Der Schlächter im feinen Flanell
Es scheint so einfach. Man nennt ihn den „Schlächter von Lyon“ – und das Urteil ist für alle Zeiten gesprochen. Spritzt da Blut? Sieht man Fallbeile niedersausen? Nichts dergleichen. Aber die Realität, die hinter dem griffigen Urteil steckt, ist viel raffinierter und tiefgreifender. Die Rede ist von Klaus Barbie, der als Gestapo-Kommandant von Lyon traurige Berühmtheit erlangte. In Frankreich gleich zweimal in Abwesenheit zum Tode verurteilt, erlebte er schließlich in Lyon sein „lebenslänglich“, nachdem er lange Jahre in Bolivien untergetaucht und dort offizieller Berater despotischer Regime war. Barbie steht für Verbrechen, die als folgerichtig erscheinen, sieht man sich den Lebenslauf des 1913 in Bad Godesberg geborenen und 1991 in der Haft in Lyon gestorben SS-Mannes an. Denn aus seiner Sicht erscheint seine mörderische Existenz als logische Folge historischer und persönlicher Koordinaten.
Auf der „Central“-Bühne, Düsseldorfs Ausweichspielstätte, sitzt er im dunkelgrauen Zwirn, mit weißem Hemd und Krawatte. An einem Holztisch, auf einfachem Stuhl. Inmitten eines durch Neonlichter erhellten Kubus. Andreas Grothgar ist Klaus Barbie. Nichts Mephistophelisches lässt ihn als einstigen Bluthund erkennen. Es folgt die autobiographische Schilderung einer Existenz, für die das, was er tat, normal war und ist. Die Geschichte hat ihn zu dem geformt, der er wurde: Zu einem Menschen, der inmitten eines Unrecht-Staates alles als richtig erlebte, was diesem Staat diente.
Wie er wurde, was er war, zeigt Grothgar auf ebenso normale wie Untiefen erkennbar machende Art. Barbie – das ist, wie er zu Anfang mit leichter Ironie wissen lässt, ein Name französischen Ursprungs. Als Hugenotte sieht er sich, als Abkömmling einst verfolgter Protestanten, die aus dem Land flohen, in dem er es Jahrhunderte später zu zweifelhafter Berühmtheit gebracht hat. Dabei ist er, wie er betont, doch gar „kein fanatischer Antisemit (…) Aber nach dem Krieg bin ich es geworden“. Dann nämlich, als er erlebte, dass es vor allem Juden waren, die ihm auf den lateinamerikanischen Fersen klebten und zu Fall brachten. Beate Klarsfeld an ihrer Spitze, das „kleine Mädchen“, das er so gar nicht versteht: „Sie ist doch Deutsche“.

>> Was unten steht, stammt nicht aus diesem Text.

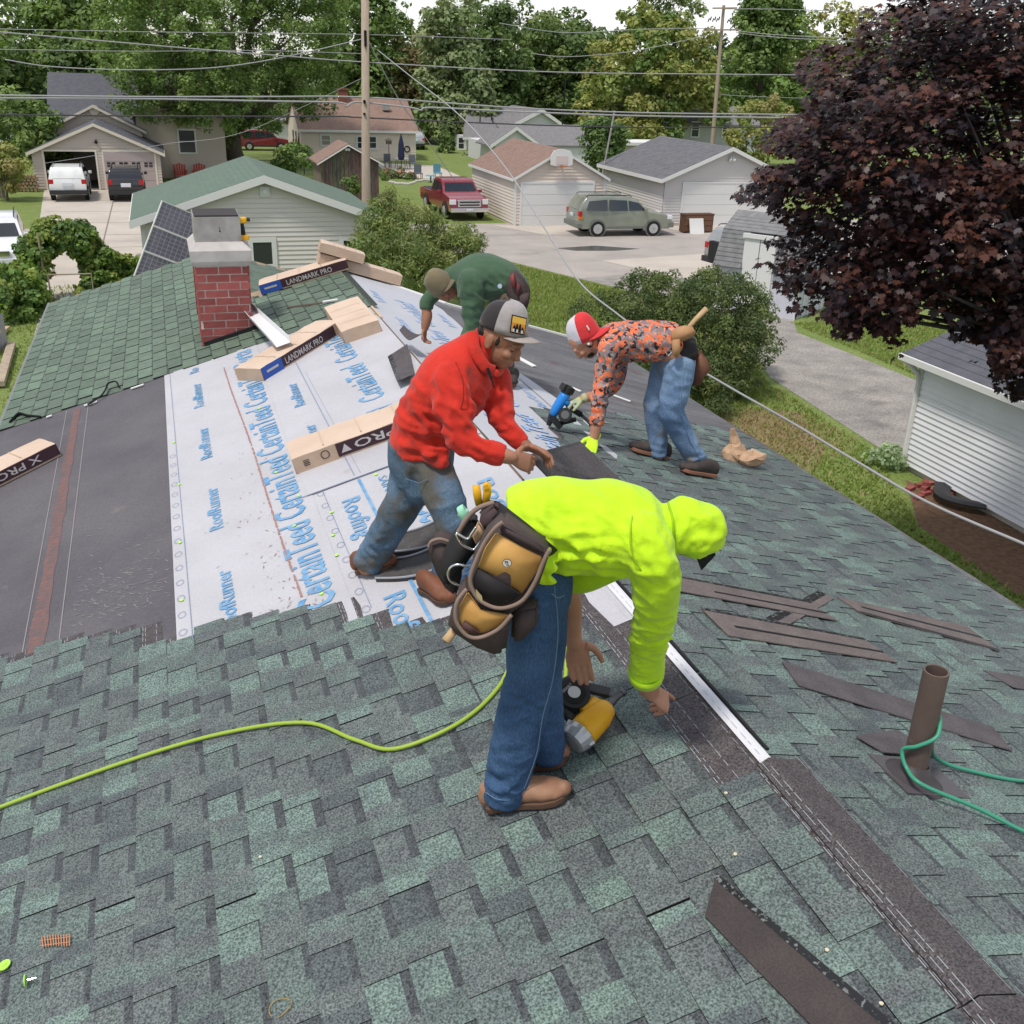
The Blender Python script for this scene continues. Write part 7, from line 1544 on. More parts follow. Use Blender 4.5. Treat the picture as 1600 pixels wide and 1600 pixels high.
def fuse(name, mb, mat_, parent, voxel=.01, smooth=6, folds=(), amp=.0, label=None, mats=None, tex=9.0, pick=None):
    me = mb.mesh(name, mat_); o = bpy.data.objects.new('tmp', me); COL.objects.link(o)
    bm = bmesh.new(); bm.from_mesh(me); bmesh.ops.recalc_face_normals(bm, faces=bm.faces[:]); bm.to_mesh(me); bm.free()
    r = o.modifiers.new('r', 'REMESH'); r.mode = 'VOXEL'; r.voxel_size = voxel; r.use_smooth_shade = True
    if smooth: s = o.modifiers.new('s', 'SMOOTH'); s.factor = .5; s.iterations = smooth
    me2 = bpy.data.meshes.new_from_object(o.evaluated_get(bpy.context.evaluated_depsgraph_get())); bpy.data.objects.remove(o); bpy.data.meshes.remove(me)
    n = len(me2.vertices); co = np.zeros(n*3); no = np.zeros(n*3); me2.vertices.foreach_get('co', co); me2.vertices.foreach_get('normal', no); co = co.reshape(-1, 3); no = no.reshape(-1, 3)
    d = np.zeros(n)
    if amp: 
        a = tex
        d += amp*(np.sin(co[:, 0]*a*3.1+2*np.sin(co[:, 1]*a*2.3+1)+co[:, 2]*a)*np.sin(co[:, 2]*a*2.1+1.7*np.sin(co[:, 0]*a*1.7)+co[:, 1]*a*1.3))
    for k_, (c, ax, rad, wl, am) in enumerate(folds):      # irregular creases, long across the axis
        c = np.array(c); ax = np.array(ax, float); ax /= np.linalg.norm(ax); q = co-c; d2 = (q**2).sum(1); w_ = np.exp(-d2/(rad*1.15)**2)
        for i in np.nonzero(w_ > .04)[0]:
            p = q[i]; t = p@ax; pr = (p-ax*t)*(.42/wl)+ax*(t*.95/wl)
            v = noise.noise(Vector(pr)+Vector((k_*7.3, 1.7*k_, 3.1))); v2 = noise.noise(Vector(pr*1.9)+Vector((3.3, k_*5.1, 8.7)))
            d[i] += am*2.2*w_[i]*(.42-1.6*abs(v)**.8+.55*v2)
    co += no*d[:, None]; me2.vertices.foreach_set('co', co.ravel())
    me2.materials.clear()
    for mt in (mats or [mat_]): me2.materials.append(mt)
    if pick is not None:
        cen = np.zeros(len(me2.polygons)*3); me2.polygons.foreach_get('center', cen); me2.polygons.foreach_set('material_index', pick(cen.reshape(-1, 3)).astype(np.int32))
    else: me2.polygons.foreach_set('material_index', [0]*len(me2.polygons))
    me2.polygons.foreach_set('use_smooth', [True]*len(me2.polygons)); me2.update(); me2.name = name
    o = bpy.data.objects.new(name, me2); link(o, parent)
    if label: o['label'] = label
    return o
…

So erzählt er, räsoniert und verstrickt sich in seine eigene, ihm gefällige Logik. Wenn er schließlich auf die Nachkriegs-Zeit zu sprechen kommt, in der er für die Amerikaner, später gar für den deutschen BND tätig war, ohne dass man ihm einen Strick aus seiner Vergangenheit gemacht hätte, fällt das Negativ-Urteil vor allem auf Amerika und den Westen, dem alles genehm war, was ihm gegen den Kommunismus diente.
Die Bühnen-Uraufführung dieses 80 Minuten langen Monolog-Textes von Leonhard Koppelmann, der auf Recherchen von Peter F. Müller fußt und die der Autor selbst ohne viel Firlefanz auf die Düsseldorfer „Central“-Bühne gebracht hat, überzeugt gerade wegen ihrer scheinbaren „Neutralität“. Aus ihr heraus erwächst wesentlich intensiver das Bild eines Mannes, dessen scheinbare Normalität viel erschreckender ist als der Gedanke an einen „Henker“.
Ein Massenmörder, der wegen seiner Erfahrungen nach dem Jahrhundert-Verbrechen Despoten in Südamerika und später den hysterischen Kalten Kriegern im Westen ein wichtiger Berater und Partner war – das ist das wirklich Erschreckende an der Geschichte des „Schlächters von Lyon“.